A month later the Vatican replied, ‘Up to the present time it has not been possible to verify the accuracy of the…severe measures taken against non-Aryans’ (1). It also expressed its fear that ‘any papal criticism risked provoking a backlash against the church in German occupied Europe’. (1) In September 1943, as Italy was capitulating to the Allies, German troops were pouring over its northern borders to occupy the country as far south as Rome. This invasion marked the end for Italy’s Jews. Separated from their Italian compatriots by the Racial Laws of 1938, to which the Pope had made no protest, their deportation to the Nazi death camps was likewise accomplished in silence.

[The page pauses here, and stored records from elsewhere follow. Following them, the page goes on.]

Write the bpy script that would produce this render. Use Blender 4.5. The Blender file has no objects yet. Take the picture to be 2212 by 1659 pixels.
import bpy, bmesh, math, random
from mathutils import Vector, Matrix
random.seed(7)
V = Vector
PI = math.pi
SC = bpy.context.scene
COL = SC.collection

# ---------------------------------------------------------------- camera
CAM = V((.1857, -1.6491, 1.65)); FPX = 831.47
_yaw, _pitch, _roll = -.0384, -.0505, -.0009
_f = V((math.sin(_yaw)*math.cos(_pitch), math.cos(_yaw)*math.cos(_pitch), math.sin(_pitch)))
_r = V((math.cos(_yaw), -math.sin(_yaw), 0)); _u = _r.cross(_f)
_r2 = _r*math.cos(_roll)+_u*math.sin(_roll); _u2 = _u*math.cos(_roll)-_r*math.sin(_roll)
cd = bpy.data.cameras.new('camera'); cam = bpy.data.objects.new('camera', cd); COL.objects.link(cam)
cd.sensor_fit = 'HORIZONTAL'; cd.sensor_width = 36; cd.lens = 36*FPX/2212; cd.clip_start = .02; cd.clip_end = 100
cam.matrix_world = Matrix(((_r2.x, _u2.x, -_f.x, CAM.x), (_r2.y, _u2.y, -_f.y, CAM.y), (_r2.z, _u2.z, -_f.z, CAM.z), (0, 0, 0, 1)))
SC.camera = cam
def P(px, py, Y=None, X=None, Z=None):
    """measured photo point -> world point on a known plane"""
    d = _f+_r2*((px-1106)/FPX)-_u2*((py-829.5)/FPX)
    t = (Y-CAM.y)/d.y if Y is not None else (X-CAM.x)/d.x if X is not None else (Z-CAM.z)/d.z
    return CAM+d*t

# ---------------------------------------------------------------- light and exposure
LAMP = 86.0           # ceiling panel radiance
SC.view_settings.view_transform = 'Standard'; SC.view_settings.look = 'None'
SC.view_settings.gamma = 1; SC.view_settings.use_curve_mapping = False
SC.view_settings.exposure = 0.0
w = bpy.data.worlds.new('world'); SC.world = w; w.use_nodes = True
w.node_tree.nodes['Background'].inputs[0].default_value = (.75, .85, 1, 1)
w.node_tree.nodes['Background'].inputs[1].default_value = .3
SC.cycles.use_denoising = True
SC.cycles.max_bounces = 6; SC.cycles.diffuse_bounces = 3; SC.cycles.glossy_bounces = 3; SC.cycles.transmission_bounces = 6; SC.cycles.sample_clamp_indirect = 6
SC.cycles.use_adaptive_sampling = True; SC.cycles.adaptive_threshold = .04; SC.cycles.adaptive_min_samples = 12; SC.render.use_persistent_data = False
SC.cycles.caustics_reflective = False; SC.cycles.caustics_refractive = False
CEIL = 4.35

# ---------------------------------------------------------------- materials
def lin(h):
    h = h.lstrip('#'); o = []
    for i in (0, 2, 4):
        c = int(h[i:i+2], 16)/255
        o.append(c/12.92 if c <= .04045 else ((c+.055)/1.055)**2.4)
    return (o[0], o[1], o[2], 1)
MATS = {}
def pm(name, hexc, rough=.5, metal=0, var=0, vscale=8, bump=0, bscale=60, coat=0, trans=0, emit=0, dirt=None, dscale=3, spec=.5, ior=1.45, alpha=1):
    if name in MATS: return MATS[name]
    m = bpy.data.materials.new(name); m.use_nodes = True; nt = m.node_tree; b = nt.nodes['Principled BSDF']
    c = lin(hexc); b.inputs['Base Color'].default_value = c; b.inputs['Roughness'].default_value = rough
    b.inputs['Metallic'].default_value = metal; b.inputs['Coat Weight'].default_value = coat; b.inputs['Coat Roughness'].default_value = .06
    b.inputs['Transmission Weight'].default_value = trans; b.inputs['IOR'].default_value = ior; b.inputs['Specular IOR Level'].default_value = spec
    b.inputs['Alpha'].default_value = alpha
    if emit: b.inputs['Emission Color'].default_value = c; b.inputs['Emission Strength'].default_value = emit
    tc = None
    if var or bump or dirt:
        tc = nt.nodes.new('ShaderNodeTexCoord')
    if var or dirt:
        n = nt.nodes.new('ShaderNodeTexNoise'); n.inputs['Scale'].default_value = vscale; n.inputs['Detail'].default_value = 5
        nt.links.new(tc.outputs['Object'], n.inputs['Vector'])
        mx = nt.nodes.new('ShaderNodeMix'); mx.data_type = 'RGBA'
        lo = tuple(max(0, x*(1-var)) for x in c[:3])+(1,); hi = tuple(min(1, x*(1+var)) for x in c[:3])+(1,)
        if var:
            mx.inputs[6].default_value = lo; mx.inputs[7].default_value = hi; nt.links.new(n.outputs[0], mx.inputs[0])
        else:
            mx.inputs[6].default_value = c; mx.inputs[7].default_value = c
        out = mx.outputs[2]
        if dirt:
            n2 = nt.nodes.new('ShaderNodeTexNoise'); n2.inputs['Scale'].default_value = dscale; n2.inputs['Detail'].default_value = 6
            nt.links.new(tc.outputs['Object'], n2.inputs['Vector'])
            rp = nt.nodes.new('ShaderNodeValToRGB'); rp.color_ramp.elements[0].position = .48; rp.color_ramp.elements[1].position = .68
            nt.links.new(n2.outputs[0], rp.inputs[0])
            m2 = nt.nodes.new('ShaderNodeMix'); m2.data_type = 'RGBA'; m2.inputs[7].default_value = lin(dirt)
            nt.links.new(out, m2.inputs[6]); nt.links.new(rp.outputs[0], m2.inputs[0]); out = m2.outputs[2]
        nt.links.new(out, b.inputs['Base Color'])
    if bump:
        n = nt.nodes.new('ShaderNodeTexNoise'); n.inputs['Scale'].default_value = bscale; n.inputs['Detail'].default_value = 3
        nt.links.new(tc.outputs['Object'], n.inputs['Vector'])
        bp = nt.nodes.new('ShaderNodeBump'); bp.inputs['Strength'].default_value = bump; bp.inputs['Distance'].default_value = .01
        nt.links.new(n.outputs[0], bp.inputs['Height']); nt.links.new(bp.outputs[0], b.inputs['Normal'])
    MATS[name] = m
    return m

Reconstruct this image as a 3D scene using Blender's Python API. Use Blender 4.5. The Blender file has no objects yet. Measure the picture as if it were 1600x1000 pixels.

The Third Reich made a point of reminding all its churches, Protestant and Catholic, that it supported them financially, and the soldiers responsible for the wartime atrocities considered themselves good Christians. After all, in the 1939 census only 1% of Germans declared themselves unbelievers.

What was a Pope to do?

What he did do was to continue to liaise with Germany in order to mitigate suppression of the church and, as Allied bombers commenced pounding Italy’s industrial north, he wrote to Britain and America in an endeavour to spare Italy further suffering. Osborne reported to London, ‘Owing to the fact that His Holiness never made any specific condemnation of the deliberate [German] slaughter of thousands of civilians, he is precluded …from condemning our recent raids on Milan, Genoa and Turin.’ (1) Pius received a similar retort from Roosevelt.

Care should be taken by the reader to differentiate between propaganda and fact. A notable instance was the German and Italian proclamations that the war was rescuing Christian Europe from Bolshevist Russia, the ally of Britain and France. The Allied bombing of Rome did a lot to promote this. The Pope’s fear of communism runs as a thread throughout the book and was richly exploited by the men who intimidated him.

Like The Force of Destiny by Christopher Duggan, another long book about Italy’s depressing modern history, The Pope at War ultimately says to me that Italians should stick to food and culture. To say that they’re good at anything else is to believe their own propaganda. It’s little wonder that so many novels feature Vatican intrigues. Occupying Germans scheming to get the Pope’s approval, Jews hiding in convents, priests who drive them into the arms of the Nazis, a pontiff who says nothing, Allies arguing about who was responsible for bombing Italian heritage while Europe lay in ruins. The Vatican is an opera in itself.

‘Why should we quarrel? [The church] will swallow anything provided they can keep their advantages’                                                                      – Adolf Hitler. (2)



1 – The Pope at War, David Kertzer. Random House New York, 2022.

2 – Balkan Essays, Hubert Butler. The Irish Pages Press 2016.